# RECORDED DATA:
● ● ●

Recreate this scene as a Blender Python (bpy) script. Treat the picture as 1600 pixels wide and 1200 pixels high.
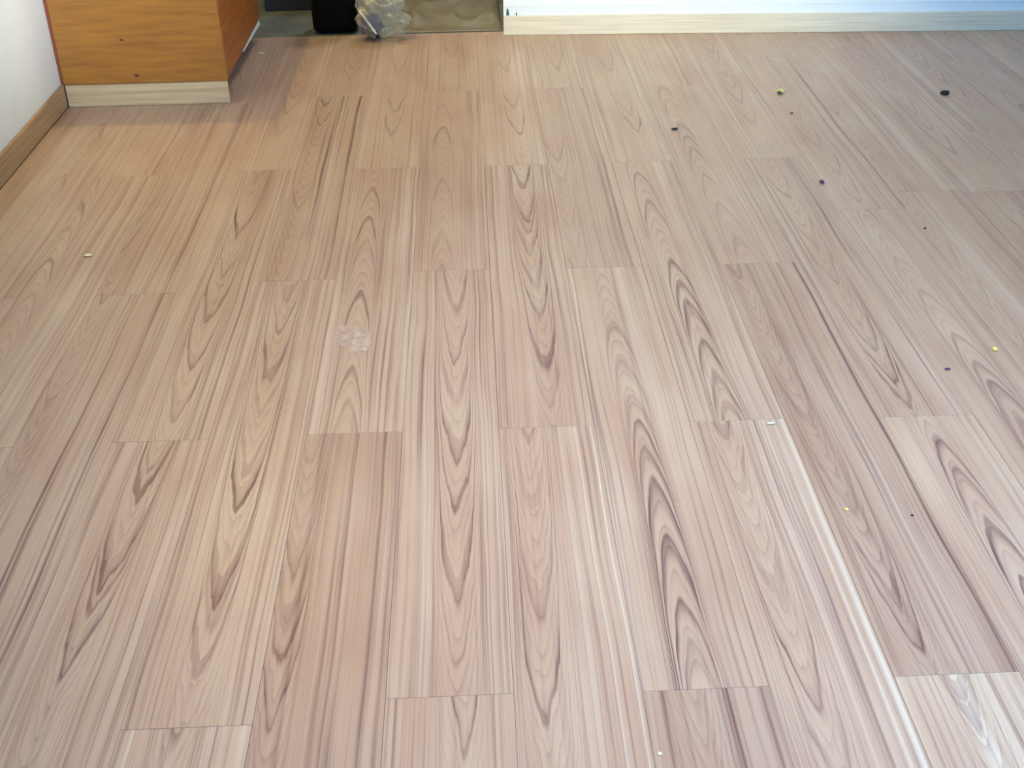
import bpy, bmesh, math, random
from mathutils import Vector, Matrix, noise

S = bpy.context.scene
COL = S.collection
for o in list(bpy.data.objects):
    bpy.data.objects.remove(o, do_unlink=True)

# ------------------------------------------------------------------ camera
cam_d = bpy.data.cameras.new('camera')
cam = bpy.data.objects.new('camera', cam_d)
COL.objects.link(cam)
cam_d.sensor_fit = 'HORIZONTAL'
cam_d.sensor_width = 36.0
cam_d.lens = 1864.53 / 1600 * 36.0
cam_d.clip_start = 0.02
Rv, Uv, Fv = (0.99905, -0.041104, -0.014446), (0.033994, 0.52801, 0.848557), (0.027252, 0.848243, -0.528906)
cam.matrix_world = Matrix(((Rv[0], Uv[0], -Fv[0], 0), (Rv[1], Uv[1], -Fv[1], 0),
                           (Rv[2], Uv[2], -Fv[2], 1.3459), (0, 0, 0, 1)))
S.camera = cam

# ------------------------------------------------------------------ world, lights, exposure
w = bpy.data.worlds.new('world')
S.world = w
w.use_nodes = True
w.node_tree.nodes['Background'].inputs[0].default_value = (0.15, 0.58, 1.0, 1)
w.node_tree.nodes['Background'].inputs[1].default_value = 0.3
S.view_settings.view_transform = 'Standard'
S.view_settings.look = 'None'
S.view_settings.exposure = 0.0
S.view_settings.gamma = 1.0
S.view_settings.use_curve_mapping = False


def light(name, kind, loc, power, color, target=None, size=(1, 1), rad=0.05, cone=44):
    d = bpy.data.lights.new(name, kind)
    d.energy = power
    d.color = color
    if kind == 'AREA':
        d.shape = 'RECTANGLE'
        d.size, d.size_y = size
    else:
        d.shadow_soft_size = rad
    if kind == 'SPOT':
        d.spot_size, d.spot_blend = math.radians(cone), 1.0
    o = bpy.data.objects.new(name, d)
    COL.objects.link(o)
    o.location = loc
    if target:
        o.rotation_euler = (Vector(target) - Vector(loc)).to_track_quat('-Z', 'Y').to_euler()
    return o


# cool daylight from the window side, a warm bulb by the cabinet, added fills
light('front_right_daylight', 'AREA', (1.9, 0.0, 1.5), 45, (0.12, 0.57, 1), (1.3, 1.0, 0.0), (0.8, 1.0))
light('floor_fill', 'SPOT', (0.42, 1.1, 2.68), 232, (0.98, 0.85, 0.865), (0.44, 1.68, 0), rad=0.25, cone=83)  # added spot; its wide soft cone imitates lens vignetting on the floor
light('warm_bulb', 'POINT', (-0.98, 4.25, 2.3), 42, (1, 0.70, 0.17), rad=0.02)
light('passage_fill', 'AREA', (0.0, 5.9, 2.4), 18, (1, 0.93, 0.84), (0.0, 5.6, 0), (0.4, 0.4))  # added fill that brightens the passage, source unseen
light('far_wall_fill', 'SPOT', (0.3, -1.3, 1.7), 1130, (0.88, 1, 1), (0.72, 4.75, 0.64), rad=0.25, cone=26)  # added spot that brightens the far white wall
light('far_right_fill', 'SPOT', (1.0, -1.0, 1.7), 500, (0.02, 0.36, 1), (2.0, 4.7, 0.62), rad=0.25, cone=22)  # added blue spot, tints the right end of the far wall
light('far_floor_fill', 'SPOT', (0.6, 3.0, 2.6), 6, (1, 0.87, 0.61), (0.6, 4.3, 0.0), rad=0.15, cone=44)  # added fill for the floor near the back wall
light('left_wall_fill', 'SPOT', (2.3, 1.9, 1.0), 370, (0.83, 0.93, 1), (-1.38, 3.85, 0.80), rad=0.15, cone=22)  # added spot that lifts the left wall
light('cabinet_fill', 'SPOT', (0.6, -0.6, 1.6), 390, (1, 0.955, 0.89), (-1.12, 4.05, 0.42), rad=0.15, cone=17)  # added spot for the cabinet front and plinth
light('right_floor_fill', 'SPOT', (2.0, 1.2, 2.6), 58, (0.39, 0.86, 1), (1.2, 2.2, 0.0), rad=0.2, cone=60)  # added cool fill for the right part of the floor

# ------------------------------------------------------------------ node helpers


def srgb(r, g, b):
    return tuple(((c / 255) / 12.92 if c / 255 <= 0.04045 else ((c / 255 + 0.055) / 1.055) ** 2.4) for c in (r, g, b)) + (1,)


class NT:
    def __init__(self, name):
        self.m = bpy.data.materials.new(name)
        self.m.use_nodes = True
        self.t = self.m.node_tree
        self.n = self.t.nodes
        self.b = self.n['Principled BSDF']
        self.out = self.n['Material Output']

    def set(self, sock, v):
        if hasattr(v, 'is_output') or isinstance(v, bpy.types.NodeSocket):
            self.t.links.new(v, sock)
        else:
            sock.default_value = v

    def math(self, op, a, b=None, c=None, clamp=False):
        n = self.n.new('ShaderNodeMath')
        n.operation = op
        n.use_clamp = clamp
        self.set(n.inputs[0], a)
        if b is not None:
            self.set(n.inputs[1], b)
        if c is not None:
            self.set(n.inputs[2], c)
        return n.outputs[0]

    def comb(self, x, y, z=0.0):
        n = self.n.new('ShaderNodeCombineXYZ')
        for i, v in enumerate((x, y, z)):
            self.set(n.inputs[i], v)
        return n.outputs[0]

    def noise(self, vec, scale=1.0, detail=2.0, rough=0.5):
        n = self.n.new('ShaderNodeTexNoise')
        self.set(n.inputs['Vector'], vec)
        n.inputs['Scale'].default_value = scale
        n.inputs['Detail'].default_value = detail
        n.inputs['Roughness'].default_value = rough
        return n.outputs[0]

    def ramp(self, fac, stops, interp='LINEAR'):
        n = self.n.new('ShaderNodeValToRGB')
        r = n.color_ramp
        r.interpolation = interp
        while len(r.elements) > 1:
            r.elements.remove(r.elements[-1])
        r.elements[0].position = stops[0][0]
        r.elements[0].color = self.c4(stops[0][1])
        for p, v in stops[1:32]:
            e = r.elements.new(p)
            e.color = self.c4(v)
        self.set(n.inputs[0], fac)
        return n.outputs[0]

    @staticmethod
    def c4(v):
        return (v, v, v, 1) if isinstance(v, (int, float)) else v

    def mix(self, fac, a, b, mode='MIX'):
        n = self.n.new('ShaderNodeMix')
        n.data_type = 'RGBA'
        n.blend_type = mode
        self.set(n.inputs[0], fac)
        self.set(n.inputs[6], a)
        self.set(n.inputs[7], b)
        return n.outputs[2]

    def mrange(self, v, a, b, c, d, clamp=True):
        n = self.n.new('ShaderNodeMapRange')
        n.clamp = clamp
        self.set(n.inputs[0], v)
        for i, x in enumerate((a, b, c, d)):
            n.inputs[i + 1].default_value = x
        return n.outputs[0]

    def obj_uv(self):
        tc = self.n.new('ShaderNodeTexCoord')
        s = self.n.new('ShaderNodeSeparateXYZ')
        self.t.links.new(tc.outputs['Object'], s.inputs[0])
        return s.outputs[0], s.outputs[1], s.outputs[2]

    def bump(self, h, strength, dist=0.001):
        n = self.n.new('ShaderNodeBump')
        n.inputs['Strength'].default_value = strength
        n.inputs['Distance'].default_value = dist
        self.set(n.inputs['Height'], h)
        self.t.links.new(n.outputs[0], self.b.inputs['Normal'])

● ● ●

# THE TASK:
Repeat only what lies between the start of the data and the end of the line containing "bpy.data.objects.remove(o, do_unlink=True)", exactly, with pictures left out.

# SOLVED EXERCISE:
Recreate this scene as a Blender Python (bpy) script. Treat the picture as 1600 pixels wide and 1200 pixels high.
import bpy, bmesh, math, random
from mathutils import Vector, Matrix, noise

S = bpy.context.scene
COL = S.collection
for o in list(bpy.data.objects):
    bpy.data.objects.remove(o, do_unlink=True)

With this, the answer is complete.